3D scene scripts:

--

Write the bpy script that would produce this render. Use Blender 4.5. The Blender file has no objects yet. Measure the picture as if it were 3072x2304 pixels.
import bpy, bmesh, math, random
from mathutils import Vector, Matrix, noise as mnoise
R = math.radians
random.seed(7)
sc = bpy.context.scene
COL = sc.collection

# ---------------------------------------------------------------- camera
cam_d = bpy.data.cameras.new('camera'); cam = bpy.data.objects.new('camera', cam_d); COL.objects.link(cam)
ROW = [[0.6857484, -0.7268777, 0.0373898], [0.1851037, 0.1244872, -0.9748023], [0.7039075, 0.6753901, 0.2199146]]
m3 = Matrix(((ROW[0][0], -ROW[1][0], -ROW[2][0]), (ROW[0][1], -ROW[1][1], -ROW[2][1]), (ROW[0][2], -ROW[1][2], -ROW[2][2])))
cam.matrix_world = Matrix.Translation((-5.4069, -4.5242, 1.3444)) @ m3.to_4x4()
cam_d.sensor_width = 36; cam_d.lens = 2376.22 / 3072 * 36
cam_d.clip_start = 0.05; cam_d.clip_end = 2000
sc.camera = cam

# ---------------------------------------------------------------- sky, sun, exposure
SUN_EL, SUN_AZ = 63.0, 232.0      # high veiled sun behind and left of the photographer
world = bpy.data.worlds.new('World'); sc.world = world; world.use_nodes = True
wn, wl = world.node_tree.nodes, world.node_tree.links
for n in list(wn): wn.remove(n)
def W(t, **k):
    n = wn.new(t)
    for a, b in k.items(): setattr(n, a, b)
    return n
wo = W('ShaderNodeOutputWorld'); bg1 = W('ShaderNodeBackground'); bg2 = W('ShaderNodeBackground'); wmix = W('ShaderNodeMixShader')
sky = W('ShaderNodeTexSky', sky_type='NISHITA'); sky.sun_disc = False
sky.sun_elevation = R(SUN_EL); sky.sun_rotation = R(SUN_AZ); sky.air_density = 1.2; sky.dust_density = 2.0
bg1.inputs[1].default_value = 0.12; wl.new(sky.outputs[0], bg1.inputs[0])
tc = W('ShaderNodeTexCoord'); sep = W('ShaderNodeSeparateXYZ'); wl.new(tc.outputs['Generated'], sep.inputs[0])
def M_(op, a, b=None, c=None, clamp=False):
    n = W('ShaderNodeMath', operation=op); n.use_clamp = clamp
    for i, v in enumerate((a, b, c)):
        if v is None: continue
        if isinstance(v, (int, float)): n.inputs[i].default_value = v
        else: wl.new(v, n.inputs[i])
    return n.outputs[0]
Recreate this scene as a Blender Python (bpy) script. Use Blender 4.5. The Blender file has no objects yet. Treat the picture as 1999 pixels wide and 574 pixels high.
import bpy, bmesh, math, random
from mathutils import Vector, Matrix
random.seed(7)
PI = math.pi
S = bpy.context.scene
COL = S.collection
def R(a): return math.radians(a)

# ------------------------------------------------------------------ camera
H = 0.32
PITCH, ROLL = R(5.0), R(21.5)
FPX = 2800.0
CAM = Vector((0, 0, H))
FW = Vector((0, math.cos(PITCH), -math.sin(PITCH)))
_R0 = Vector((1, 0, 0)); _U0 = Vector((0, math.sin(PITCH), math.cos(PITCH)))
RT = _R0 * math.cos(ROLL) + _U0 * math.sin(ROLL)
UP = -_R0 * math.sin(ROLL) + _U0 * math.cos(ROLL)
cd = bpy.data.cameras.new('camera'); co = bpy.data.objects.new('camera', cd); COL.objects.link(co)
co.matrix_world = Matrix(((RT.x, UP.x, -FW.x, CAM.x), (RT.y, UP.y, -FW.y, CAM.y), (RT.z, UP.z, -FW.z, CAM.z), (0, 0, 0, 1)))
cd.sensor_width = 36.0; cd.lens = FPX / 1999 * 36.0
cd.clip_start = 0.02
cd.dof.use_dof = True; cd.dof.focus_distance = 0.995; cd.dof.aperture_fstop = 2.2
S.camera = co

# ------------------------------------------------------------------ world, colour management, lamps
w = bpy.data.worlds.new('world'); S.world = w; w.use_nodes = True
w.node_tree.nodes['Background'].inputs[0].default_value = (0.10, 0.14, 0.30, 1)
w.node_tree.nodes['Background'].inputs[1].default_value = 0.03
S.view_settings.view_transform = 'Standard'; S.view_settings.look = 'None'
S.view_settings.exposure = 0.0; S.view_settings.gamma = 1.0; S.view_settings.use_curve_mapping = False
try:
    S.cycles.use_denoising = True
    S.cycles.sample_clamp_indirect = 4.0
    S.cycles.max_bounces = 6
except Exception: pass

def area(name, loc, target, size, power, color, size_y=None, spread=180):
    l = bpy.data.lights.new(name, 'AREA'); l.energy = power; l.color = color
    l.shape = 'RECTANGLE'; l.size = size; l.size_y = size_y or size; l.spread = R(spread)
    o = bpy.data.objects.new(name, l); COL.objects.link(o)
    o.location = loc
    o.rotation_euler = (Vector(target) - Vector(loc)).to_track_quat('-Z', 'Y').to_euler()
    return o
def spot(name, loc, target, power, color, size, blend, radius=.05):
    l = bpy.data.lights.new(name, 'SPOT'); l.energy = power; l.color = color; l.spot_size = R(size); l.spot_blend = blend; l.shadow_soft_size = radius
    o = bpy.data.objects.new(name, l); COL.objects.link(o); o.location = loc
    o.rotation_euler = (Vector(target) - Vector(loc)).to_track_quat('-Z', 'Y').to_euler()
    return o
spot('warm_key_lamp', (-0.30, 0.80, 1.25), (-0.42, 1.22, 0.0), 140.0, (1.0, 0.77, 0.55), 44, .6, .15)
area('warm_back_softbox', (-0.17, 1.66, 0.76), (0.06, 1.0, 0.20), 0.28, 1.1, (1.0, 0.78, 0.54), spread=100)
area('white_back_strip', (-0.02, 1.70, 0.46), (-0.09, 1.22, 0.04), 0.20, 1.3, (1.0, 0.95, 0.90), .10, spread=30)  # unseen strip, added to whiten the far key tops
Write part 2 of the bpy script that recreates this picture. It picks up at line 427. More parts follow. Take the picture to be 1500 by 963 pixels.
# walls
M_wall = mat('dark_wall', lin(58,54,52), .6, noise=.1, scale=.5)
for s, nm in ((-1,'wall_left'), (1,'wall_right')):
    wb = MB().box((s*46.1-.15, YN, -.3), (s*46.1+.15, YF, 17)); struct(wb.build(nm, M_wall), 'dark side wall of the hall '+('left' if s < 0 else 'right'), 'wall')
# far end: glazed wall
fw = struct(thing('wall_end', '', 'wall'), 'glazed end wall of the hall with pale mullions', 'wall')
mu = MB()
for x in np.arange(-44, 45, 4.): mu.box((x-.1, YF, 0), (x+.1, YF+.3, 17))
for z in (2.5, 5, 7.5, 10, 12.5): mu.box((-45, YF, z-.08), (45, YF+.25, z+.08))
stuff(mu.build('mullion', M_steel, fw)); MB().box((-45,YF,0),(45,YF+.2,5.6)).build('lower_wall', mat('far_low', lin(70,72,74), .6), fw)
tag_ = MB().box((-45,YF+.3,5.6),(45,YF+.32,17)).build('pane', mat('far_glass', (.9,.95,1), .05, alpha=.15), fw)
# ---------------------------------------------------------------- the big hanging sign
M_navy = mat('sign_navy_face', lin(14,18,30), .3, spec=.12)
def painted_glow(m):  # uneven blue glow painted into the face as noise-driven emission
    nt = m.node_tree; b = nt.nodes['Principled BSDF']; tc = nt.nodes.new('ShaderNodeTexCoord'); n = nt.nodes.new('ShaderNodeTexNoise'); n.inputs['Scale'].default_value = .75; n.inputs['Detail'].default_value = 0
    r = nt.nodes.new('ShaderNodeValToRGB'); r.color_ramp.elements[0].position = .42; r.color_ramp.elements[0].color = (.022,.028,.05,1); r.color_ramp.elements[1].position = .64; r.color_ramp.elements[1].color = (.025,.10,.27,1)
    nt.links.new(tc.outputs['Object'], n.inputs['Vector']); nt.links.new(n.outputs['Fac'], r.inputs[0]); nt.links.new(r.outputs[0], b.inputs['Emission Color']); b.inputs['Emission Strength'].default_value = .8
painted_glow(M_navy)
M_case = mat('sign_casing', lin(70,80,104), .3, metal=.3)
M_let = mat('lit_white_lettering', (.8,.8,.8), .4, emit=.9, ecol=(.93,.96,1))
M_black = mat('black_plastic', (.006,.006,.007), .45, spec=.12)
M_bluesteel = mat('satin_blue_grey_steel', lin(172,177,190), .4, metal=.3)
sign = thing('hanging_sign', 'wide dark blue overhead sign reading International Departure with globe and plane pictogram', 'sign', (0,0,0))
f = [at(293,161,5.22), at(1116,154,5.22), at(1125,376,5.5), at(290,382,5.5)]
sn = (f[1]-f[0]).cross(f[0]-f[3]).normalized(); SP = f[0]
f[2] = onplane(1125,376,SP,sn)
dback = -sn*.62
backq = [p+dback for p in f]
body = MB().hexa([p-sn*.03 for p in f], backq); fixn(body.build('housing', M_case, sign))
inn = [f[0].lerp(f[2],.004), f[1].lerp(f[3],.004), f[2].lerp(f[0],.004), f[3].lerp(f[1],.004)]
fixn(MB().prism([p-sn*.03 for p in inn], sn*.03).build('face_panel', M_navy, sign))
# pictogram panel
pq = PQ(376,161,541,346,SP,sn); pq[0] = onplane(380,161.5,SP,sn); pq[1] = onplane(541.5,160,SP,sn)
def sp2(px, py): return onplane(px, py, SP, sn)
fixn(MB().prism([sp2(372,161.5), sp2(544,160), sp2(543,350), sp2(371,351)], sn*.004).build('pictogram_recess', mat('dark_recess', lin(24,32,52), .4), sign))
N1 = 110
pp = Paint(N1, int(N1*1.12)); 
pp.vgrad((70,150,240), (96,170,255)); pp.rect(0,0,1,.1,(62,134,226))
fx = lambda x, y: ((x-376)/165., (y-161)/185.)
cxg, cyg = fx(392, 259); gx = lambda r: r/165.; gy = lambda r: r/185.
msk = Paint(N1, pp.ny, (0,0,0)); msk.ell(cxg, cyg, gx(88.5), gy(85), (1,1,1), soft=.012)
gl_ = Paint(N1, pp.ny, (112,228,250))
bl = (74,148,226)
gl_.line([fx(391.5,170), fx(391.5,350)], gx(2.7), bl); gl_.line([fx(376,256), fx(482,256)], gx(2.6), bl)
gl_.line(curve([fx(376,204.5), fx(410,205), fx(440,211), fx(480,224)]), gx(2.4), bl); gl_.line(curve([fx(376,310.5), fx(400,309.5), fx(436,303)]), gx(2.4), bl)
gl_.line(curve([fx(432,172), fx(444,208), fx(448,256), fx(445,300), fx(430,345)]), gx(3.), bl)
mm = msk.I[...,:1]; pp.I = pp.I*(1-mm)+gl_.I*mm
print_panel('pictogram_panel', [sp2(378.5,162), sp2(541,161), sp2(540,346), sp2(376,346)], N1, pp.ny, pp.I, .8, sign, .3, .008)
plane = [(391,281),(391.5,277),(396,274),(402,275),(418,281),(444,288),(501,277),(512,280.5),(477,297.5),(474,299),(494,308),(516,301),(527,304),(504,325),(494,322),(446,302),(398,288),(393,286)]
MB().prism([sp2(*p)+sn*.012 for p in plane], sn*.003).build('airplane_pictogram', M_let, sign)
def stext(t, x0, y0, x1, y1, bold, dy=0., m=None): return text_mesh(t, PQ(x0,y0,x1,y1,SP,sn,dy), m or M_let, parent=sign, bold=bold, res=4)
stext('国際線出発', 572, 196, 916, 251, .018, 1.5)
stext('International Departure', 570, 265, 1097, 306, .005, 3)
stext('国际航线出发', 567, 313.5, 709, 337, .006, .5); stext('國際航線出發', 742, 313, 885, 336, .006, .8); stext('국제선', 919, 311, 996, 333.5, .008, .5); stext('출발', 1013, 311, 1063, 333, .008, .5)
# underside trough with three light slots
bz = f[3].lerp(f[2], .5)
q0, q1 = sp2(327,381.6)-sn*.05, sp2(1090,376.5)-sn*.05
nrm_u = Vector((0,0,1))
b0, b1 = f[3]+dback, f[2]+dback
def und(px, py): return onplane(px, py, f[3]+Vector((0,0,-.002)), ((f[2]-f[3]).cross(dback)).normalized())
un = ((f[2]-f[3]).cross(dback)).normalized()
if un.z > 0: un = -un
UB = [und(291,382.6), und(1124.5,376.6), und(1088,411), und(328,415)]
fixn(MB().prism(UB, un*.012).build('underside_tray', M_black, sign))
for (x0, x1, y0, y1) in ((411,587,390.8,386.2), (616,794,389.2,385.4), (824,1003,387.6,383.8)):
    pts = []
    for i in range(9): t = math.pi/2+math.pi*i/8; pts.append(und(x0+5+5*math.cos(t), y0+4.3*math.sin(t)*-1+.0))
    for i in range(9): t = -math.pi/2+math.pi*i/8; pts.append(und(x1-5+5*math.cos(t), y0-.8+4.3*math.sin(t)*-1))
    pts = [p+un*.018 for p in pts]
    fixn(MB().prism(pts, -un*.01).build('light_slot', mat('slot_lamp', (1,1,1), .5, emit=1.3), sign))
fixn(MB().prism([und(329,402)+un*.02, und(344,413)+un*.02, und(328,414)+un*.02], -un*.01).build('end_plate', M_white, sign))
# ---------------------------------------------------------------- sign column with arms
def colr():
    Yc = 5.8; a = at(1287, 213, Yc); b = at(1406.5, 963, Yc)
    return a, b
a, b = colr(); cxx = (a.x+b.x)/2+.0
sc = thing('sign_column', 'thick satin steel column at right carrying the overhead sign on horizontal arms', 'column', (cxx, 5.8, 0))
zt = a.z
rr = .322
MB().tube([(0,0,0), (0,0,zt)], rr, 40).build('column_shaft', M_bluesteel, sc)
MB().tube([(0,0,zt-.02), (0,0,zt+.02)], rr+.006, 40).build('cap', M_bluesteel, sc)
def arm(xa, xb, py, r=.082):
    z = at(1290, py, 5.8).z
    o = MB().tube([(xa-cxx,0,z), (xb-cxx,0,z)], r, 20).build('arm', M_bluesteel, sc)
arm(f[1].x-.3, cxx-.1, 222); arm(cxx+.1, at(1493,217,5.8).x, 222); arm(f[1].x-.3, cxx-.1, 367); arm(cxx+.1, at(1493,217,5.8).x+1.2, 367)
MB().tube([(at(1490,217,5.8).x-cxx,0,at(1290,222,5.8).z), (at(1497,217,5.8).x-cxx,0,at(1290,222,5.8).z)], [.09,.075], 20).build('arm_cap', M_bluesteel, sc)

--

### EXERCISE DIRECTIONS
The required output is the exact run of lines from the beginning of the listing above to the line that contains "COL = sc.collection", inclusive of both.

### RIGHT ANSWER
Write the bpy script that would produce this render. Use Blender 4.5. The Blender file has no objects yet. Measure the picture as if it were 3072x2304 pixels.
import bpy, bmesh, math, random
from mathutils import Vector, Matrix, noise as mnoise
R = math.radians
random.seed(7)
sc = bpy.context.scene
COL = sc.collection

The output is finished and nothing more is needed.